These figures stand in stark contrast to sectors such as banking. Financial institutions routinely post double-digit returns on equity and stronger profit margins, buoyed by lower operational volatility. The comparison is not merely academic. It goes to the heart of the question confronting policymakers: why invest heavily in a sector known for low returns and high risk when alternative industries offer more predictable outcomes?
The aviation business is structurally expensive. Fuel costs remain the single largest expense for most carriers, often accounting for up to 30 percent of total operating costs. Maintenance, aircraft leasing, insurance, and staffing add further layers of financial pressure. Security requirements, heightened by global threats, have also driven up compliance costs significantly. Airlines must absorb or pass on these costs in an environment where ticket pricing is highly competitive and sensitive to demand.

For Ghanaian travellers, the burden is even more visible. Taxes and levies often make up a substantial portion of ticket prices. IATA has repeatedly warned that excessive taxation can stifle demand and reduce the competitiveness of air travel markets. In various policy statements, the association has urged governments to reconsider aviation taxes, arguing that “over-taxation of air transport risks reducing economic growth and connectivity.”
Against this backdrop, the push to establish a national airline becomes more complex. Ghana’s own history offers cautionary lessons. Ghana Airways, once the pride of the nation, collapsed under the weight of debt, inefficiency, and operational challenges. Its successor, Ghana International Airlines, also struggled to achieve sustainability. Both cases highlight the difficulty of maintaining profitability in a sector where even established global players face headwinds.
The African aviation landscape reinforces this reality. While Ethiopian Airlines has emerged as a rare success story, consistently reporting profits and expanding its network, many other carriers have faltered. South African Airways has undergone years of financial turmoil, requiring repeated government bailouts. Kenya Airways has similarly battled persistent losses and restructuring efforts. These examples illustrate that profitability in aviation is the exception rather than the rule, particularly within Africa.

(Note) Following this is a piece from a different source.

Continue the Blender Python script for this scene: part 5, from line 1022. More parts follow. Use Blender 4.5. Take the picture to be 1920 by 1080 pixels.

The economic question for Ghana is therefore unavoidable. If established airlines with scale, experience, and networks struggle to maintain profitability, what unique advantage would a new national carrier possess? Would it compete effectively against well-capitalised international airlines already operating in the region? And crucially, who would bear the financial risk if losses accumulate?

Some argue that a national airline offers strategic benefits beyond direct profit. It can enhance connectivity, support tourism, and position the country as a regional hub. Yet these benefits must be weighed against the fiscal realities. Public funds invested in an airline are funds not available for infrastructure, healthcare, education, or other sectors with clearer returns.
The debate is not simply about aviation. It is about economic priorities and the discipline of investment decisions. As Ghana considers its next steps, the experience of the global airline industry serves as a stark reminder that ambition alone does not guarantee success. In an industry where even the strongest players tread carefully, the question remains whether a national carrier represents a calculated investment or a costly gamble.